§ **TASK INSTRUCTIONS**
Copy the data word for word, keeping every line.

Begin SUPPLIED MATERIAL

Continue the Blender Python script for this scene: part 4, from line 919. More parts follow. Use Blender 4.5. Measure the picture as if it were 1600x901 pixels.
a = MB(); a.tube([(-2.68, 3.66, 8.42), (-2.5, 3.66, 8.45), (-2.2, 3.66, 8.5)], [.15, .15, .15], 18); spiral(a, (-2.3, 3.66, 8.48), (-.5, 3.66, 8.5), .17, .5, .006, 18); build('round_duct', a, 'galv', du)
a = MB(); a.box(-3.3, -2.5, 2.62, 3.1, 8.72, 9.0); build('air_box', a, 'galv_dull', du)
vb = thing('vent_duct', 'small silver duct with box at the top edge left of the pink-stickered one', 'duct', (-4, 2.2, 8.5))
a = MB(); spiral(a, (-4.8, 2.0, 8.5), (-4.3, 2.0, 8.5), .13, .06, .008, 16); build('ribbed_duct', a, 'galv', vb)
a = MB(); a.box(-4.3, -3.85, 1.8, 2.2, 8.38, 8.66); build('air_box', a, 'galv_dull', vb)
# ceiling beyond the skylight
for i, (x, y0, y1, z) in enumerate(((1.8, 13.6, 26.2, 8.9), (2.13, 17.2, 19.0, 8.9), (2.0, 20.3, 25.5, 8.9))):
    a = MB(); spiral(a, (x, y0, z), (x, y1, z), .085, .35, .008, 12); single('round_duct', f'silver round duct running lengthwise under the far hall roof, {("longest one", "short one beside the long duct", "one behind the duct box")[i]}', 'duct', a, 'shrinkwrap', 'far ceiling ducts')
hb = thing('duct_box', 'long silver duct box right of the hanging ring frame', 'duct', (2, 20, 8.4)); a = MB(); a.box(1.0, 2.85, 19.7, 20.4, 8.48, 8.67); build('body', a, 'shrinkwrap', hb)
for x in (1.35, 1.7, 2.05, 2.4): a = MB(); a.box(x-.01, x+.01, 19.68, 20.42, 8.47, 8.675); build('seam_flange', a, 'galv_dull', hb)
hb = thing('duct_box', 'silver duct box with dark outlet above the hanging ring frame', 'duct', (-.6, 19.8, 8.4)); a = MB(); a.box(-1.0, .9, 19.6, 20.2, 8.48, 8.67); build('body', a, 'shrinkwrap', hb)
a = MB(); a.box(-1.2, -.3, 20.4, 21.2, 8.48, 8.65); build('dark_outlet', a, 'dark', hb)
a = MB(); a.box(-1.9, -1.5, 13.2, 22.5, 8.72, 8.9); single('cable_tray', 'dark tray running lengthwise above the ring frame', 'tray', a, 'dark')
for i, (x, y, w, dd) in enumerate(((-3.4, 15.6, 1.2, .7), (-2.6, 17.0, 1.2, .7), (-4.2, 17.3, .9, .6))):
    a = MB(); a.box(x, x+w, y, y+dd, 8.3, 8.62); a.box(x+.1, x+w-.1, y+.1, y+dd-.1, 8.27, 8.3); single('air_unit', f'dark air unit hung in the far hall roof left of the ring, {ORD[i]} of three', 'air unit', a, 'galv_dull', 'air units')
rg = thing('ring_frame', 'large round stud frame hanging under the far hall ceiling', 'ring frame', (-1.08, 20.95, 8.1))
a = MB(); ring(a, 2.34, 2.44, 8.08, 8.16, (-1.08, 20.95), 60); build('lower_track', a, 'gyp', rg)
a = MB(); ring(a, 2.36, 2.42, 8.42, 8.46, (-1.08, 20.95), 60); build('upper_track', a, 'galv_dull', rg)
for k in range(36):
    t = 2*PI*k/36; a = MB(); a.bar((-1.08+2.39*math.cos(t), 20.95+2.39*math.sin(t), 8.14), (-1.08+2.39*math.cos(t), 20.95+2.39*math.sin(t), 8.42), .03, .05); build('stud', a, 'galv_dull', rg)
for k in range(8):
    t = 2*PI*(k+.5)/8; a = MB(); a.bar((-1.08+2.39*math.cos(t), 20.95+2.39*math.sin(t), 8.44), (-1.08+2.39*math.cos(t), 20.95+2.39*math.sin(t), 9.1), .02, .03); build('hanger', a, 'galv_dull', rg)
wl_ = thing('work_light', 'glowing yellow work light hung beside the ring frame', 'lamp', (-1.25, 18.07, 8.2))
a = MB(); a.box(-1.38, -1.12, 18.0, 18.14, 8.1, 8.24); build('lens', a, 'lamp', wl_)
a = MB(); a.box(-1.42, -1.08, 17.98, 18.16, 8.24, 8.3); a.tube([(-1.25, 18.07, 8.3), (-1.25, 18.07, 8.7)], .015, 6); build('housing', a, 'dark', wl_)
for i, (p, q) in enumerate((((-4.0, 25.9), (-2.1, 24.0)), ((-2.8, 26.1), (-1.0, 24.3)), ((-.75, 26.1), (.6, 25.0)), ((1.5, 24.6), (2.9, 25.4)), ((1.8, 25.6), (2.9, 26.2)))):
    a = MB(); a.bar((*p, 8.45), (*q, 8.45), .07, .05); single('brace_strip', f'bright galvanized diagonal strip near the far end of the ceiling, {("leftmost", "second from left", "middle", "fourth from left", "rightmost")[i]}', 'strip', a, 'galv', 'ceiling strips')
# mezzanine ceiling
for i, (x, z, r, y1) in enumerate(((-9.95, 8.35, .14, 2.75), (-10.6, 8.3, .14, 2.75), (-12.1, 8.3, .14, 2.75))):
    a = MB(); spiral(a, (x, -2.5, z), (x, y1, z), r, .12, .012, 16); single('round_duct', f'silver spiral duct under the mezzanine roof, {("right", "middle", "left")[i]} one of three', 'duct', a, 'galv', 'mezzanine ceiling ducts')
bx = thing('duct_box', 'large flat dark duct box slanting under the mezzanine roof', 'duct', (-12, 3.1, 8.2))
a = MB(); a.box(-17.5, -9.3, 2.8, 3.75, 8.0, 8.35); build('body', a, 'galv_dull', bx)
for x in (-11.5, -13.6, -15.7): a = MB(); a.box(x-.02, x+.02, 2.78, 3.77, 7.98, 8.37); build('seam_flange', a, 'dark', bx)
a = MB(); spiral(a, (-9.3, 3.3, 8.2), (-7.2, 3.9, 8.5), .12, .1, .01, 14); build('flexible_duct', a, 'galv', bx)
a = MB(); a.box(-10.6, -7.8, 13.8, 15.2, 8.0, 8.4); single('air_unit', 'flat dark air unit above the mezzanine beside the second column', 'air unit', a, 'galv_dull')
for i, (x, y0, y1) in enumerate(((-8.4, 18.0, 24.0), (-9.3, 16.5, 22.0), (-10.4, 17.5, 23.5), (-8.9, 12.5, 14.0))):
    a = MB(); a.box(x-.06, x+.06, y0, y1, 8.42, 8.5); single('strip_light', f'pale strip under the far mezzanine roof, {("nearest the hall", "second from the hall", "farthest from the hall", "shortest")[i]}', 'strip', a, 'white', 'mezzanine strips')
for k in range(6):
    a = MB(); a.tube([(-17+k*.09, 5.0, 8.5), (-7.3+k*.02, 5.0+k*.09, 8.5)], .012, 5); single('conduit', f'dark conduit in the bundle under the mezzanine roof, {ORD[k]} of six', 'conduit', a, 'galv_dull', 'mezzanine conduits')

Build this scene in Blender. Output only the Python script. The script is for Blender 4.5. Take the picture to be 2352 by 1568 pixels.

End SUPPLIED MATERIAL

§ **ANSWER TO THE TASK**
Continue the Blender Python script for this scene: part 4, from line 919. More parts follow. Use Blender 4.5. Measure the picture as if it were 1600x901 pixels.
a = MB(); a.tube([(-2.68, 3.66, 8.42), (-2.5, 3.66, 8.45), (-2.2, 3.66, 8.5)], [.15, .15, .15], 18); spiral(a, (-2.3, 3.66, 8.48), (-.5, 3.66, 8.5), .17, .5, .006, 18); build('round_duct', a, 'galv', du)
a = MB(); a.box(-3.3, -2.5, 2.62, 3.1, 8.72, 9.0); build('air_box', a, 'galv_dull', du)
vb = thing('vent_duct', 'small silver duct with box at the top edge left of the pink-stickered one', 'duct', (-4, 2.2, 8.5))
a = MB(); spiral(a, (-4.8, 2.0, 8.5), (-4.3, 2.0, 8.5), .13, .06, .008, 16); build('ribbed_duct', a, 'galv', vb)
a = MB(); a.box(-4.3, -3.85, 1.8, 2.2, 8.38, 8.66); build('air_box', a, 'galv_dull', vb)
# ceiling beyond the skylight
for i, (x, y0, y1, z) in enumerate(((1.8, 13.6, 26.2, 8.9), (2.13, 17.2, 19.0, 8.9), (2.0, 20.3, 25.5, 8.9))):
    a = MB(); spiral(a, (x, y0, z), (x, y1, z), .085, .35, .008, 12); single('round_duct', f'silver round duct running lengthwise under the far hall roof, {("longest one", "short one beside the long duct", "one behind the duct box")[i]}', 'duct', a, 'shrinkwrap', 'far ceiling ducts')
hb = thing('duct_box', 'long silver duct box right of the hanging ring frame', 'duct', (2, 20, 8.4)); a = MB(); a.box(1.0, 2.85, 19.7, 20.4, 8.48, 8.67); build('body', a, 'shrinkwrap', hb)
for x in (1.35, 1.7, 2.05, 2.4): a = MB(); a.box(x-.01, x+.01, 19.68, 20.42, 8.47, 8.675); build('seam_flange', a, 'galv_dull', hb)
hb = thing('duct_box', 'silver duct box with dark outlet above the hanging ring frame', 'duct', (-.6, 19.8, 8.4)); a = MB(); a.box(-1.0, .9, 19.6, 20.2, 8.48, 8.67); build('body', a, 'shrinkwrap', hb)
a = MB(); a.box(-1.2, -.3, 20.4, 21.2, 8.48, 8.65); build('dark_outlet', a, 'dark', hb)
a = MB(); a.box(-1.9, -1.5, 13.2, 22.5, 8.72, 8.9); single('cable_tray', 'dark tray running lengthwise above the ring frame', 'tray', a, 'dark')
for i, (x, y, w, dd) in enumerate(((-3.4, 15.6, 1.2, .7), (-2.6, 17.0, 1.2, .7), (-4.2, 17.3, .9, .6))):
    a = MB(); a.box(x, x+w, y, y+dd, 8.3, 8.62); a.box(x+.1, x+w-.1, y+.1, y+dd-.1, 8.27, 8.3); single('air_unit', f'dark air unit hung in the far hall roof left of the ring, {ORD[i]} of three', 'air unit', a, 'galv_dull', 'air units')
rg = thing('ring_frame', 'large round stud frame hanging under the far hall ceiling', 'ring frame', (-1.08, 20.95, 8.1))
a = MB(); ring(a, 2.34, 2.44, 8.08, 8.16, (-1.08, 20.95), 60); build('lower_track', a, 'gyp', rg)
a = MB(); ring(a, 2.36, 2.42, 8.42, 8.46, (-1.08, 20.95), 60); build('upper_track', a, 'galv_dull', rg)
for k in range(36):
    t = 2*PI*k/36; a = MB(); a.bar((-1.08+2.39*math.cos(t), 20.95+2.39*math.sin(t), 8.14), (-1.08+2.39*math.cos(t), 20.95+2.39*math.sin(t), 8.42), .03, .05); build('stud', a, 'galv_dull', rg)
for k in range(8):
    t = 2*PI*(k+.5)/8; a = MB(); a.bar((-1.08+2.39*math.cos(t), 20.95+2.39*math.sin(t), 8.44), (-1.08+2.39*math.cos(t), 20.95+2.39*math.sin(t), 9.1), .02, .03); build('hanger', a, 'galv_dull', rg)
wl_ = thing('work_light', 'glowing yellow work light hung beside the ring frame', 'lamp', (-1.25, 18.07, 8.2))
a = MB(); a.box(-1.38, -1.12, 18.0, 18.14, 8.1, 8.24); build('lens', a, 'lamp', wl_)
a = MB(); a.box(-1.42, -1.08, 17.98, 18.16, 8.24, 8.3); a.tube([(-1.25, 18.07, 8.3), (-1.25, 18.07, 8.7)], .015, 6); build('housing', a, 'dark', wl_)
for i, (p, q) in enumerate((((-4.0, 25.9), (-2.1, 24.0)), ((-2.8, 26.1), (-1.0, 24.3)), ((-.75, 26.1), (.6, 25.0)), ((1.5, 24.6), (2.9, 25.4)), ((1.8, 25.6), (2.9, 26.2)))):
    a = MB(); a.bar((*p, 8.45), (*q, 8.45), .07, .05); single('brace_strip', f'bright galvanized diagonal strip near the far end of the ceiling, {("leftmost", "second from left", "middle", "fourth from left", "rightmost")[i]}', 'strip', a, 'galv', 'ceiling strips')
# mezzanine ceiling
for i, (x, z, r, y1) in enumerate(((-9.95, 8.35, .14, 2.75), (-10.6, 8.3, .14, 2.75), (-12.1, 8.3, .14, 2.75))):
    a = MB(); spiral(a, (x, -2.5, z), (x, y1, z), r, .12, .012, 16); single('round_duct', f'silver spiral duct under the mezzanine roof, {("right", "middle", "left")[i]} one of three', 'duct', a, 'galv', 'mezzanine ceiling ducts')
bx = thing('duct_box', 'large flat dark duct box slanting under the mezzanine roof', 'duct', (-12, 3.1, 8.2))
a = MB(); a.box(-17.5, -9.3, 2.8, 3.75, 8.0, 8.35); build('body', a, 'galv_dull', bx)
for x in (-11.5, -13.6, -15.7): a = MB(); a.box(x-.02, x+.02, 2.78, 3.77, 7.98, 8.37); build('seam_flange', a, 'dark', bx)
a = MB(); spiral(a, (-9.3, 3.3, 8.2), (-7.2, 3.9, 8.5), .12, .1, .01, 14); build('flexible_duct', a, 'galv', bx)
a = MB(); a.box(-10.6, -7.8, 13.8, 15.2, 8.0, 8.4); single('air_unit', 'flat dark air unit above the mezzanine beside the second column', 'air unit', a, 'galv_dull')
for i, (x, y0, y1) in enumerate(((-8.4, 18.0, 24.0), (-9.3, 16.5, 22.0), (-10.4, 17.5, 23.5), (-8.9, 12.5, 14.0))):
    a = MB(); a.box(x-.06, x+.06, y0, y1, 8.42, 8.5); single('strip_light', f'pale strip under the far mezzanine roof, {("nearest the hall", "second from the hall", "farthest from the hall", "shortest")[i]}', 'strip', a, 'white', 'mezzanine strips')
for k in range(6):
    a = MB(); a.tube([(-17+k*.09, 5.0, 8.5), (-7.3+k*.02, 5.0+k*.09, 8.5)], .012, 5); single('conduit', f'dark conduit in the bundle under the mezzanine roof, {ORD[k]} of six', 'conduit', a, 'galv_dull', 'mezzanine conduits')

Build this scene in Blender. Output only the Python script. The script is for Blender 4.5. Take the picture to be 2352 by 1568 pixels.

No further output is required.